Reproduce precisely the lines between the start of the data below and the line with "random.seed(7)", both included.

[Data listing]
++++++++

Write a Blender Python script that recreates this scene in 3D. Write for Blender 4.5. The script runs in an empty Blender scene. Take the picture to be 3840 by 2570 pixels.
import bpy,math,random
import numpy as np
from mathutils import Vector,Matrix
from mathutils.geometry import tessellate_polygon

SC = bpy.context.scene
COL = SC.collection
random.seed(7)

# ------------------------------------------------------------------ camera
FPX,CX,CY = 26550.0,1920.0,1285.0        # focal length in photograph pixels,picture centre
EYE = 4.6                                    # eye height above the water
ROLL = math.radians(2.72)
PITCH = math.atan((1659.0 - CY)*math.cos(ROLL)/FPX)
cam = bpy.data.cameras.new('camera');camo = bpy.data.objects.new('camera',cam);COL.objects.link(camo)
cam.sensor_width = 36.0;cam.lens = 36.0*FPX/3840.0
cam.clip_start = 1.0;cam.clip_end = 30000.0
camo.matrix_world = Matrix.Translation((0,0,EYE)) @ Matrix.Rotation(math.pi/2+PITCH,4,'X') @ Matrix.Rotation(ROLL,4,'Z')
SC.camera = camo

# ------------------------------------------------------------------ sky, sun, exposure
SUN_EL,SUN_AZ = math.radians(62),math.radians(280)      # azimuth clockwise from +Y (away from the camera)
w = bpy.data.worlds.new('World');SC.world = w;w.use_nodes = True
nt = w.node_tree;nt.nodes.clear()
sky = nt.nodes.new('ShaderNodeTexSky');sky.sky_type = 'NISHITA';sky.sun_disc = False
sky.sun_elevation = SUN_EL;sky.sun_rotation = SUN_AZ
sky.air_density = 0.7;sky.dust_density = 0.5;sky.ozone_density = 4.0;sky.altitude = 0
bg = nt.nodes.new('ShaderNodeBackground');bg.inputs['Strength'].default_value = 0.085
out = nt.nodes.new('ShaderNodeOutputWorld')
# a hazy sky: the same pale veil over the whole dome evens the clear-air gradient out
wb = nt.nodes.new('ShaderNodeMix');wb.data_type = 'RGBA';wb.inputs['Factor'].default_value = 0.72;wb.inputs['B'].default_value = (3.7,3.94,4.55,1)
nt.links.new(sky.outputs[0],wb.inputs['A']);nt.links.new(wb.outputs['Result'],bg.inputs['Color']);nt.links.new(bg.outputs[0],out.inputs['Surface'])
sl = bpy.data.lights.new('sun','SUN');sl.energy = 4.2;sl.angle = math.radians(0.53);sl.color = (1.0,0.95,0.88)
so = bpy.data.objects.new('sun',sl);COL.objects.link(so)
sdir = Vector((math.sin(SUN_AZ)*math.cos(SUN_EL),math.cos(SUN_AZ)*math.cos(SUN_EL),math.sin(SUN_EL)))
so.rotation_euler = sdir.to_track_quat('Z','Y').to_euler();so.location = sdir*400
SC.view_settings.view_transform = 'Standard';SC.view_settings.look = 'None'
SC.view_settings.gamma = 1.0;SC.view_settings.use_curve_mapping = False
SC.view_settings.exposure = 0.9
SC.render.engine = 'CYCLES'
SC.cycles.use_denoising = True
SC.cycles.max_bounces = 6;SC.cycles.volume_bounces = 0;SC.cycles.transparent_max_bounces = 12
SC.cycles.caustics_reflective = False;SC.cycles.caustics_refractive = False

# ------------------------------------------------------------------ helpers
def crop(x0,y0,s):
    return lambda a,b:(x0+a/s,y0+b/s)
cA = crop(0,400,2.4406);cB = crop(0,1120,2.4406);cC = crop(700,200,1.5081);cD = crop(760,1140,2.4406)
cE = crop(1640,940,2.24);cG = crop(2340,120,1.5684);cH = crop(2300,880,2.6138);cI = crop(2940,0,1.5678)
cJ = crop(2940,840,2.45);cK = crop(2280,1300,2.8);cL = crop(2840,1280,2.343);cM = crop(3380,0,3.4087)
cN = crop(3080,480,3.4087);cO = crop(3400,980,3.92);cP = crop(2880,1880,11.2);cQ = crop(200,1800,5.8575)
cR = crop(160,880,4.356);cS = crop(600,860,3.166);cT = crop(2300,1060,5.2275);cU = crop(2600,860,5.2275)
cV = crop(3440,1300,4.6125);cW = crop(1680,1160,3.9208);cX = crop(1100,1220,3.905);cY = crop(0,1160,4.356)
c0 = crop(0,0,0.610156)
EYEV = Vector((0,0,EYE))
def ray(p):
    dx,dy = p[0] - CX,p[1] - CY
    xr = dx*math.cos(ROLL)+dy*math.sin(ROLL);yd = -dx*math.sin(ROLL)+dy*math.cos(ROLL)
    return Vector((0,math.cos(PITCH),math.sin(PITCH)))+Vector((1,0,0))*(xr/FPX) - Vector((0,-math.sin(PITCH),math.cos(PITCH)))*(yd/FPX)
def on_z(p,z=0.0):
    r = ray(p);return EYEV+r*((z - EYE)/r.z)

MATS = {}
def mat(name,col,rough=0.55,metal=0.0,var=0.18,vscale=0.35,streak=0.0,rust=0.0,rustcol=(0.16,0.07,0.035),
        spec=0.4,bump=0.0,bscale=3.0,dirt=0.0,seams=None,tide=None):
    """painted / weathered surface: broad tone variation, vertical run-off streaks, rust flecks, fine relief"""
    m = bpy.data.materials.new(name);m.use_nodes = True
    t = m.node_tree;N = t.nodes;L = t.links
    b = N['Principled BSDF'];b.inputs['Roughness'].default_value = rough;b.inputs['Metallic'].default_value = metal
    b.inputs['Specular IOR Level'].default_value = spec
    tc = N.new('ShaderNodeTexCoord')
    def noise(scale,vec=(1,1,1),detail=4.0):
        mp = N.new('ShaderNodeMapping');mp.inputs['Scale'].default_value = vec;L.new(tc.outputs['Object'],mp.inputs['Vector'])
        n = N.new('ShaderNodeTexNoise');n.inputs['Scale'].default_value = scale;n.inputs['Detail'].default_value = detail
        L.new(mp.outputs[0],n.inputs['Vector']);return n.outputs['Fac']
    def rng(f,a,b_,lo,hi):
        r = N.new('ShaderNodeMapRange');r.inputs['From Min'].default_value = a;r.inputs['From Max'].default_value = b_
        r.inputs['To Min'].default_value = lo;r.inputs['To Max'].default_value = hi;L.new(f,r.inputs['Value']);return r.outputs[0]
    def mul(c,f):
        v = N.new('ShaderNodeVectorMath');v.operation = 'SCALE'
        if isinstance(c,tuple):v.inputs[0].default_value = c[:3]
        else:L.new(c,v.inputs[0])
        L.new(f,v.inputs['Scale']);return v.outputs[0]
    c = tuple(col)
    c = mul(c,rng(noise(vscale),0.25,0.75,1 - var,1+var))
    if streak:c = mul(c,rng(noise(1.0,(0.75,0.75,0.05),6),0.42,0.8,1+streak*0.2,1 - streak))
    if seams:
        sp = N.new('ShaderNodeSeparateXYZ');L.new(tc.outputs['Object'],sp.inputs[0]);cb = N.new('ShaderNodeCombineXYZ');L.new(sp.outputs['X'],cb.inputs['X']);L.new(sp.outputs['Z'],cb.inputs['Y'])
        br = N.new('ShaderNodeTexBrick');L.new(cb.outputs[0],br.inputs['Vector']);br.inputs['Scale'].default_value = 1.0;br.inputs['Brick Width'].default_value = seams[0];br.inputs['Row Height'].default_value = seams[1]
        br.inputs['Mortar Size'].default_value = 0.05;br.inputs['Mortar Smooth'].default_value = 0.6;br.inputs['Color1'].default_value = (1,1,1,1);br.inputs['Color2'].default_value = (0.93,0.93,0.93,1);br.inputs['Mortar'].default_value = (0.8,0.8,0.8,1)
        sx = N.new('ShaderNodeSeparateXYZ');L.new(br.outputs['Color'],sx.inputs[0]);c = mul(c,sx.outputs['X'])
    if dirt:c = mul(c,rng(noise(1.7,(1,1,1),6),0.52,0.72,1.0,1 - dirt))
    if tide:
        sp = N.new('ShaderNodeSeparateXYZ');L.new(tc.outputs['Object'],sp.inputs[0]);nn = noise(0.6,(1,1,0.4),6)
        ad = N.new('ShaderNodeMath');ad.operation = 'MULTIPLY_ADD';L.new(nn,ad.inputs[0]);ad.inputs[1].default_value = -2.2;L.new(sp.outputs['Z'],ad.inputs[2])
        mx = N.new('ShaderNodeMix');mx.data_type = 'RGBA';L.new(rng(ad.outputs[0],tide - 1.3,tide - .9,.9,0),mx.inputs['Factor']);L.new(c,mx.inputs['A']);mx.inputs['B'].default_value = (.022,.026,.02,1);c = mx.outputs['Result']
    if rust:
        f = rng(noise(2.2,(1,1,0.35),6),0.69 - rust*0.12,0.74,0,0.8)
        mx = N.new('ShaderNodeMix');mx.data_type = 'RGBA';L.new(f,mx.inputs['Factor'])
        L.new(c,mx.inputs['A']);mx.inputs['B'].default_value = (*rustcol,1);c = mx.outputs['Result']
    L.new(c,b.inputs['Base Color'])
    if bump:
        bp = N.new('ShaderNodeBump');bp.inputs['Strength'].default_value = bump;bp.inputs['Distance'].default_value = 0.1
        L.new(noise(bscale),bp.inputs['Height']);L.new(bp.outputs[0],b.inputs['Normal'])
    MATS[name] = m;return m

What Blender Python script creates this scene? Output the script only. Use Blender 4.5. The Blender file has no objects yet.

++++++++

> _RESULT OF THE TASK_
Write a Blender Python script that recreates this scene in 3D. Write for Blender 4.5. The script runs in an empty Blender scene. Take the picture to be 3840 by 2570 pixels.
import bpy,math,random
import numpy as np
from mathutils import Vector,Matrix
from mathutils.geometry import tessellate_polygon

SC = bpy.context.scene
COL = SC.collection
random.seed(7)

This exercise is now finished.